• _DIRECTIONS_
Reproduce the data exactly and drop any pictures it holds.
┌────────
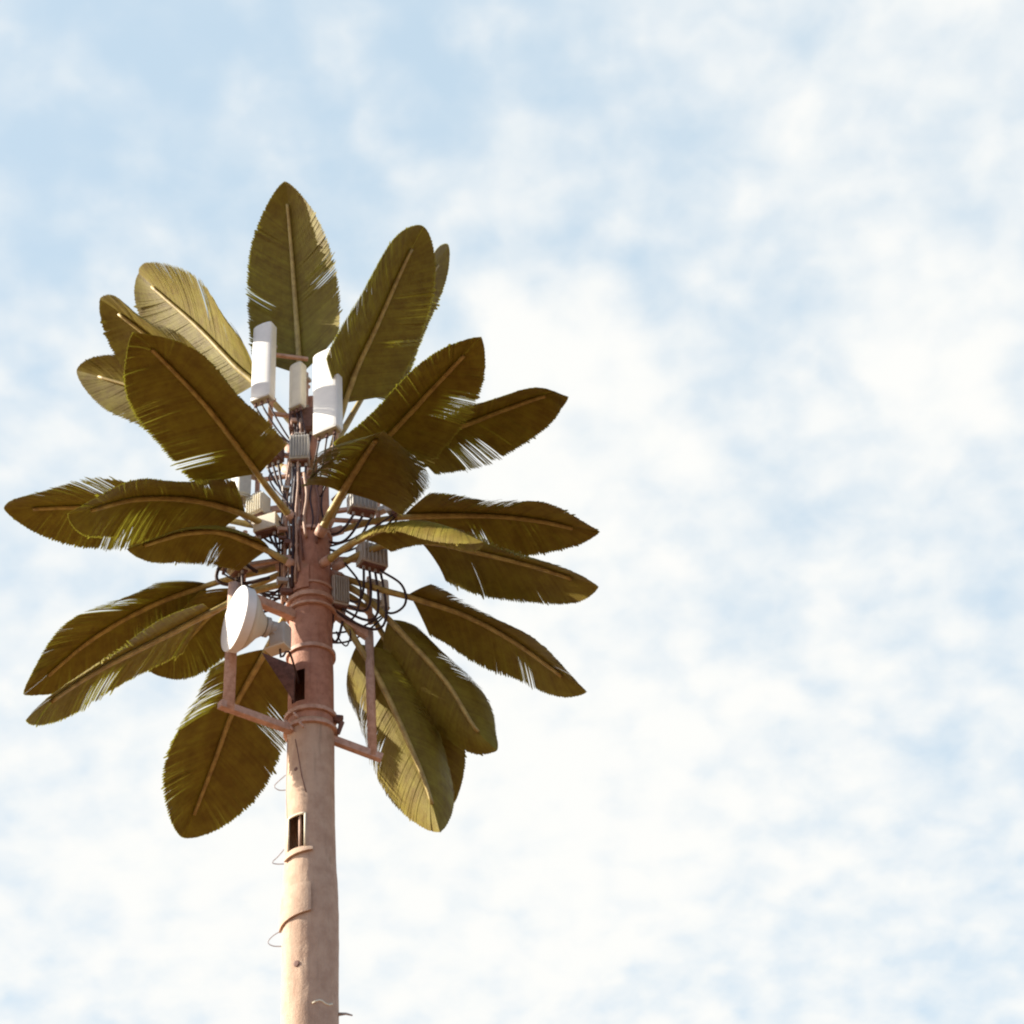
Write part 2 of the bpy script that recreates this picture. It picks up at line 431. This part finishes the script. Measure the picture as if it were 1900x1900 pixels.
# ---------------------------------------------------------------- fronds
def solve_tip(base, u, v, L, near):
    d = ray(u, v); w = EYE - base; b = d.dot(w); c = w.dot(w) - L*L; q = b*b - c
    if q < 0: t = -b
    else: t = -b - math.sqrt(q) if near else -b + math.sqrt(q)
    return EYE + d*t
REPORT = []
def frond(key, base, ctrl, tip, L, near, bs=.28, W=.62, twist=0, droop=20, p=1.0, rib_end=.9, rr=.040, gaps=(), shape=(.86, .40), label=None, N_=200, aim=None):
    b3 = at(*base)
    if len(tip) == 3: t3 = at(*tip)
    else: t3 = solve_tip(b3, tip[0], tip[1], L, near)
    dyb, dyt = b3.y-PY, t3.y-PY
    px = [(base[0], base[1])] + [c[:2] for c in ctrl] + [tip[:2]]
    Ls = [0]
    for a, b in zip(px, px[1:]): Ls.append(Ls[-1] + math.hypot(a[0]-b[0], a[1]-b[1]))
    pts = [b3]
    for i, c in enumerate(ctrl):
        dy = c[2] if len(c) == 3 else dyb + (dyt-dyb)*(Ls[i+1]/Ls[-1])**p
        pts.append(at(c[0], c[1], dy))
    pts.append(t3)
    NS = 60
    S = smooth_path(pts, NS)
    length = sum((b-a).length for a, b in zip(S, S[1:]))
    h = (t3-b3); hh = Vector((h.x, h.y, 0)).normalized()
    B0 = hh.cross(Vector((0, 0, 1))).normalized()      # sideways, level
    REPORT.append((key, round(length, 2), round(math.degrees(math.asin(h.z/h.length))), round(math.degrees(math.atan2(h.x, -h.y))), round(dyt, 2)))
    if aim:                                            # turn the blade about its stalk so that its underside faces this way
        T = (S[NS*3//4] - S[NS//3]).normalized(); Bv = (B0 - T*B0.dot(T)).normalized(); Nv = Bv.cross(T).normalized()
        if Nv.z < 0 and abs(T.z) < .8: Nv, Bv = -Nv, Bv
        a = -Vector(aim); twist = math.degrees(math.atan2(-a.dot(Bv), a.dot(Nv)))
    def fr(s):
        x = min(max(s, 0), 1)*NS; i = min(int(x), NS-1); f = x-i
        P = S[i].lerp(S[i+1], f)
        T = (S[min(i+2, NS)] - S[max(i-1, 0)]).normalized()
        Bv = (B0 - T*B0.dot(T)).normalized(); Nv = Bv.cross(T).normalized()
        if Nv.z < 0 and abs(T.z) < .8: Nv, Bv = -Nv, Bv
        a = R(twist); B2 = Bv*math.cos(a) + Nv*math.sin(a); N2 = Nv*math.cos(a) - Bv*math.sin(a)
        return P, T, B2, N2
    rnd = random.Random(hash(key) % 1000 if not isinstance(key, int) else key*13+5)
    h0, pk = shape; pk += rnd.uniform(-.05, .05); ex = rnd.uniform(.64, .84)
    def outline(t):
        if t < pk: x = 1 - t/pk; return h0 + (1-h0)*(1 - x*x)
        x = (t-pk)/(1-pk); return max(0.0, (1 - x**2.6))**ex
    mb = MB(); Q = 8
    for side in (-1, 1):
        ws = W*rnd.uniform(.93, 1.06); wave, wph = rnd.uniform(1.5, 3.2), rnd.uniform(0, 6.28)
        for i in range(N_):
            fi = (i + rnd.uniform(-.15, .15))/(N_-1)
            thin = 1.0; extra_d = 0.0; ln = 1 + (rnd.uniform(.0, .03) if i % 3 == 0 else rnd.uniform(-.04, .0))
            for (gs, g0, g1, gw) in gaps:
                if gs == side and g0 + .2*(g1-g0) < fi < g1 - .2*(g1-g0): thin = .75*gw*rnd.uniform(.6, 1.5); extra_d = rnd.uniform(-.02, .03); ln *= rnd.uniform(.97, 1.06)
            if rnd.random() < .025: ln *= 1.04; extra_d += rnd.uniform(-.03, .03)
            off = rnd.uniform(-.004, .004)
            vs = []
            for q in range(Q+1):
                t = 0 if q == 0 else (.965 if q == Q-1 else 1.0 if q == Q else .965*q/(Q-1))
                wq = 2.7*(1 if thin >= 1 or t < .3 else 1 + (thin-1)*min(1, (t-.3)/.3)) * (1 if q < Q else .2)
                for e in (-.5, .5):
                    g = min(max(fi + e*wq/(N_-1), 0), 1)
                    so = bs + (rib_end-bs)*g if q == 0 else bs + (rib_end-bs)*fi + (rib_end-bs)*(g-fi)
                    se_loc = .13 + .87*g
                    se = bs + (1-bs)*se_loc*(1 if ln <= 1 else min(ln, 1.0))
                    s = so + (se-so)*t
                    P, T, Bv, Nv = fr(s)
                    lat = outline(se_loc)*ws*ln*t
                    dr = R(droop)*(0.55 + .75*t) + .10*t*math.sin(wph + wave*math.pi*fi)
                    vs.append(P + Bv*side*lat*math.cos(dr) - Nv*(lat*math.sin(dr) + (extra_d*t)) + Nv*(.012 + off*(t > 0)))
            fs = [[2*q, 2*q+1, 2*q+3, 2*q+2] for q in range(Q)]
            mb.add(vs, fs, rnd.random())
    blade = mb.build('frond', MT['leaf'], tower, tint=True)
    if label: blade['label'] = label
    rb = MB(); pts = []; rads = []
    M_ = 40
    for k in range(M_+1):
        s = rib_end*k/M_; P, T, Bv, Nv = fr(s); r = rr*(1.2 - .62*k/M_) * (1 + .12*mn.noise(Vector((k*.35, key*3.1, 0))))
        pts.append(P - Nv*(r*.8)); rads.append(r)
    rb.tube(pts, rads, 10)
    rb.build('midrib', MT['rib'], blade, smooth=True)
    sk = MB(); sk.tube([fr(x)[0] - fr(x)[3]*rr*.85 for x in (0, .02, .045)], rr*1.55, 12)
    sk.build('socket', MT['steel'], blade, smooth=True)

# key, base px (+ metres in front of or behind the trunk), way points, tip, length, towards the street?
frond(1, (558, 705, .12), [(555, 655, .16), (549, 570, .05), (542, 475, -.2), (535, 395, -.5)], (528, 336, -.8), 3.35, True, bs=.04, W=.74, droop=14, gaps=((-1, .35, .6, .75), (1, .30, .42, .7)))
frond(2, (600, 880, .12), [(650, 712), (700, 600), (752, 485)], (787, 420, -1.35), 3.5, True, bs=.27, W=.66, gaps=((-1, .33, .42, .5),))
frond(3, (595, 860, .1), [(690, 700), (770, 555)], (834, 456, .05), 3.9, False, bs=.3, W=.62, droop=12, gaps=((1, .5, .7, .7),))
frond(4, (605, 975, -.15), [(665, 860), (730, 797), (800, 722), (862, 657)], (893, 626), 3.3, True, bs=.25, W=.68, gaps=((-1, .45, .75, .55), (-1, .15, .28, .6)))
frond(5, (592, 990, -.22), [(615, 945, -.5), (645, 893, -.9), (678, 842, -1.35), (697, 815, -1.8), (706, 806, -2.15)], (712, 801, -2.6), 3.6, True, bs=.22, W=.88, droop=26, rib_end=.66, rr=.05, shape=(.85, .4), gaps=((1, .05, .25, .6),))
frond(6, (618, 930, .1), [(730, 830), (860, 787), (940, 757), (1018, 732)], (1054, 738), 3.5, True, bs=.30, W=.66, gaps=((1, .15, .5, .5), (-1, .15, .5, .5)))
frond(7, (612, 985, .1), [(700, 962), (775, 955), (900, 955), (1000, 965), (1075, 982)], (1113, 988, .5), 3.7, False, bs=.28, W=.64, droop=14, gaps=((1, .25, .65, .5), (-1, .3, .42, .5)))
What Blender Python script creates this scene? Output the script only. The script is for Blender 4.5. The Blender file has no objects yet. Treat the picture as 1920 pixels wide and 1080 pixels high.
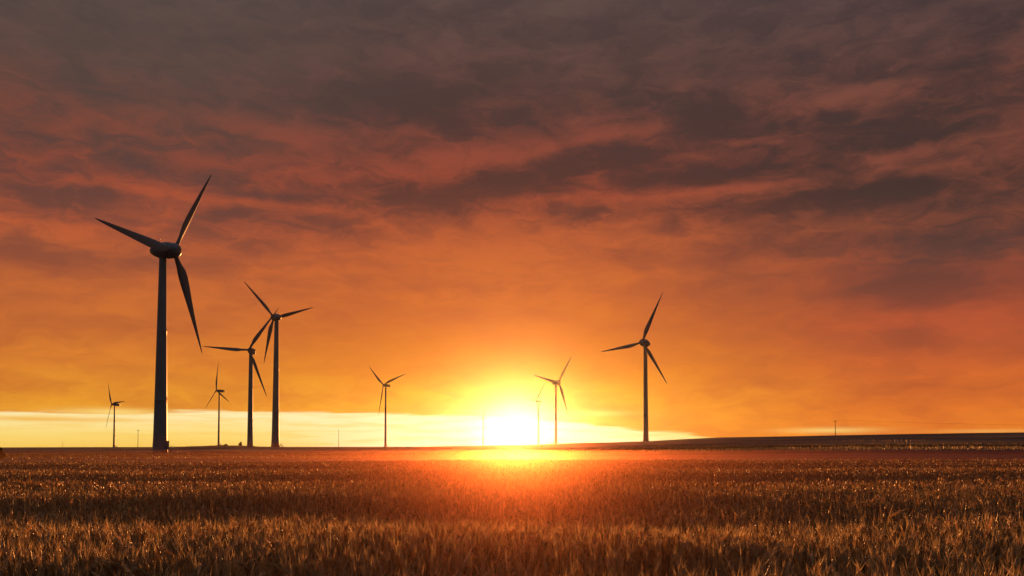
└────────
• _SOLUTION FOR THIS TASK_
Write part 2 of the bpy script that recreates this picture. It picks up at line 431. This part finishes the script. Measure the picture as if it were 1900x1900 pixels.
# ---------------------------------------------------------------- fronds
def solve_tip(base, u, v, L, near):
    d = ray(u, v); w = EYE - base; b = d.dot(w); c = w.dot(w) - L*L; q = b*b - c
    if q < 0: t = -b
    else: t = -b - math.sqrt(q) if near else -b + math.sqrt(q)
    return EYE + d*t
REPORT = []
def frond(key, base, ctrl, tip, L, near, bs=.28, W=.62, twist=0, droop=20, p=1.0, rib_end=.9, rr=.040, gaps=(), shape=(.86, .40), label=None, N_=200, aim=None):
    b3 = at(*base)
    if len(tip) == 3: t3 = at(*tip)
    else: t3 = solve_tip(b3, tip[0], tip[1], L, near)
    dyb, dyt = b3.y-PY, t3.y-PY
    px = [(base[0], base[1])] + [c[:2] for c in ctrl] + [tip[:2]]
    Ls = [0]
    for a, b in zip(px, px[1:]): Ls.append(Ls[-1] + math.hypot(a[0]-b[0], a[1]-b[1]))
    pts = [b3]
    for i, c in enumerate(ctrl):
        dy = c[2] if len(c) == 3 else dyb + (dyt-dyb)*(Ls[i+1]/Ls[-1])**p
        pts.append(at(c[0], c[1], dy))
    pts.append(t3)
    NS = 60
    S = smooth_path(pts, NS)
    length = sum((b-a).length for a, b in zip(S, S[1:]))
    h = (t3-b3); hh = Vector((h.x, h.y, 0)).normalized()
    B0 = hh.cross(Vector((0, 0, 1))).normalized()      # sideways, level
    REPORT.append((key, round(length, 2), round(math.degrees(math.asin(h.z/h.length))), round(math.degrees(math.atan2(h.x, -h.y))), round(dyt, 2)))
    if aim:                                            # turn the blade about its stalk so that its underside faces this way
        T = (S[NS*3//4] - S[NS//3]).normalized(); Bv = (B0 - T*B0.dot(T)).normalized(); Nv = Bv.cross(T).normalized()
        if Nv.z < 0 and abs(T.z) < .8: Nv, Bv = -Nv, Bv
        a = -Vector(aim); twist = math.degrees(math.atan2(-a.dot(Bv), a.dot(Nv)))
    def fr(s):
        x = min(max(s, 0), 1)*NS; i = min(int(x), NS-1); f = x-i
        P = S[i].lerp(S[i+1], f)
        T = (S[min(i+2, NS)] - S[max(i-1, 0)]).normalized()
        Bv = (B0 - T*B0.dot(T)).normalized(); Nv = Bv.cross(T).normalized()
        if Nv.z < 0 and abs(T.z) < .8: Nv, Bv = -Nv, Bv
        a = R(twist); B2 = Bv*math.cos(a) + Nv*math.sin(a); N2 = Nv*math.cos(a) - Bv*math.sin(a)
        return P, T, B2, N2
    rnd = random.Random(hash(key) % 1000 if not isinstance(key, int) else key*13+5)
    h0, pk = shape; pk += rnd.uniform(-.05, .05); ex = rnd.uniform(.64, .84)
    def outline(t):
        if t < pk: x = 1 - t/pk; return h0 + (1-h0)*(1 - x*x)
        x = (t-pk)/(1-pk); return max(0.0, (1 - x**2.6))**ex
    mb = MB(); Q = 8
    for side in (-1, 1):
        ws = W*rnd.uniform(.93, 1.06); wave, wph = rnd.uniform(1.5, 3.2), rnd.uniform(0, 6.28)
        for i in range(N_):
            fi = (i + rnd.uniform(-.15, .15))/(N_-1)
            thin = 1.0; extra_d = 0.0; ln = 1 + (rnd.uniform(.0, .03) if i % 3 == 0 else rnd.uniform(-.04, .0))
            for (gs, g0, g1, gw) in gaps:
                if gs == side and g0 + .2*(g1-g0) < fi < g1 - .2*(g1-g0): thin = .75*gw*rnd.uniform(.6, 1.5); extra_d = rnd.uniform(-.02, .03); ln *= rnd.uniform(.97, 1.06)
            if rnd.random() < .025: ln *= 1.04; extra_d += rnd.uniform(-.03, .03)
            off = rnd.uniform(-.004, .004)
            vs = []
            for q in range(Q+1):
                t = 0 if q == 0 else (.965 if q == Q-1 else 1.0 if q == Q else .965*q/(Q-1))
                wq = 2.7*(1 if thin >= 1 or t < .3 else 1 + (thin-1)*min(1, (t-.3)/.3)) * (1 if q < Q else .2)
                for e in (-.5, .5):
                    g = min(max(fi + e*wq/(N_-1), 0), 1)
                    so = bs + (rib_end-bs)*g if q == 0 else bs + (rib_end-bs)*fi + (rib_end-bs)*(g-fi)
                    se_loc = .13 + .87*g
                    se = bs + (1-bs)*se_loc*(1 if ln <= 1 else min(ln, 1.0))
                    s = so + (se-so)*t
                    P, T, Bv, Nv = fr(s)
                    lat = outline(se_loc)*ws*ln*t
                    dr = R(droop)*(0.55 + .75*t) + .10*t*math.sin(wph + wave*math.pi*fi)
                    vs.append(P + Bv*side*lat*math.cos(dr) - Nv*(lat*math.sin(dr) + (extra_d*t)) + Nv*(.012 + off*(t > 0)))
            fs = [[2*q, 2*q+1, 2*q+3, 2*q+2] for q in range(Q)]
            mb.add(vs, fs, rnd.random())
    blade = mb.build('frond', MT['leaf'], tower, tint=True)
    if label: blade['label'] = label
    rb = MB(); pts = []; rads = []
    M_ = 40
    for k in range(M_+1):
        s = rib_end*k/M_; P, T, Bv, Nv = fr(s); r = rr*(1.2 - .62*k/M_) * (1 + .12*mn.noise(Vector((k*.35, key*3.1, 0))))
        pts.append(P - Nv*(r*.8)); rads.append(r)
    rb.tube(pts, rads, 10)
    rb.build('midrib', MT['rib'], blade, smooth=True)
    sk = MB(); sk.tube([fr(x)[0] - fr(x)[3]*rr*.85 for x in (0, .02, .045)], rr*1.55, 12)
    sk.build('socket', MT['steel'], blade, smooth=True)

# key, base px (+ metres in front of or behind the trunk), way points, tip, length, towards the street?
frond(1, (558, 705, .12), [(555, 655, .16), (549, 570, .05), (542, 475, -.2), (535, 395, -.5)], (528, 336, -.8), 3.35, True, bs=.04, W=.74, droop=14, gaps=((-1, .35, .6, .75), (1, .30, .42, .7)))
frond(2, (600, 880, .12), [(650, 712), (700, 600), (752, 485)], (787, 420, -1.35), 3.5, True, bs=.27, W=.66, gaps=((-1, .33, .42, .5),))
frond(3, (595, 860, .1), [(690, 700), (770, 555)], (834, 456, .05), 3.9, False, bs=.3, W=.62, droop=12, gaps=((1, .5, .7, .7),))
frond(4, (605, 975, -.15), [(665, 860), (730, 797), (800, 722), (862, 657)], (893, 626), 3.3, True, bs=.25, W=.68, gaps=((-1, .45, .75, .55), (-1, .15, .28, .6)))
frond(5, (592, 990, -.22), [(615, 945, -.5), (645, 893, -.9), (678, 842, -1.35), (697, 815, -1.8), (706, 806, -2.15)], (712, 801, -2.6), 3.6, True, bs=.22, W=.88, droop=26, rib_end=.66, rr=.05, shape=(.85, .4), gaps=((1, .05, .25, .6),))
frond(6, (618, 930, .1), [(730, 830), (860, 787), (940, 757), (1018, 732)], (1054, 738), 3.5, True, bs=.30, W=.66, gaps=((1, .15, .5, .5), (-1, .15, .5, .5)))
frond(7, (612, 985, .1), [(700, 962), (775, 955), (900, 955), (1000, 965), (1075, 982)], (1113, 988, .5), 3.7, False, bs=.28, W=.64, droop=14, gaps=((1, .25, .65, .5), (-1, .3, .42, .5)))
What Blender Python script creates this scene? Output the script only. The script is for Blender 4.5. The Blender file has no objects yet. Treat the picture as 1920 pixels wide and 1080 pixels high.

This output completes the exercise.